CHANGED_FILES is a list of all files that appear to be added, deleted, or modified in the patch.
CHANGED_UNFILTERED_MODULES is a list of all modules that house all of the CHANGED_FILES. Be aware that the root of the source tree is reported as ‘.’.
CHANGED_MODULES reports which modules that appear to have source code in them.
GITHUB_REPO is to help test-patch when talking to Github. If test-patch is given just a number on the command line, it will default to using this repo to determine the pull request.
HOW_TO_CONTRIBUTE should be a URL that points to a project‘s on-boarding documentation for new users. Currently, it is used to suggest a review of patch naming guidelines.

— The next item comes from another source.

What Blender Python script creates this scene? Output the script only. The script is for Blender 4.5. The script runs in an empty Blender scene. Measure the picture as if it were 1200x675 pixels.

Since this should be project specific information, it is useful to set in a project’s personality.
JIRA_ISSUE_RE is to help test-patch when talking to JIRA. It helps determine if the given project is appropriate for the given JIRA issue.
MODULE and other MODULE_* are arrays that contain which modules, the status, etc, to be operated upon. These should be treated as read-only by plug-ins.
PATCH_BRANCH_DEFAULT is the name of the branch in the git repo that is considered the master. This is useful to set in personalities.
PATCH_DIR is the name of the temporary directory that houses test-patch artifacts (such as logs and the patch file itself)
TEST_PARALLEL if parallel unit tests have been requested. Project personalities are responsible for actually enabling or ignoring the request. TEST_THREADS is the number of threads that have been requested to run in parallel.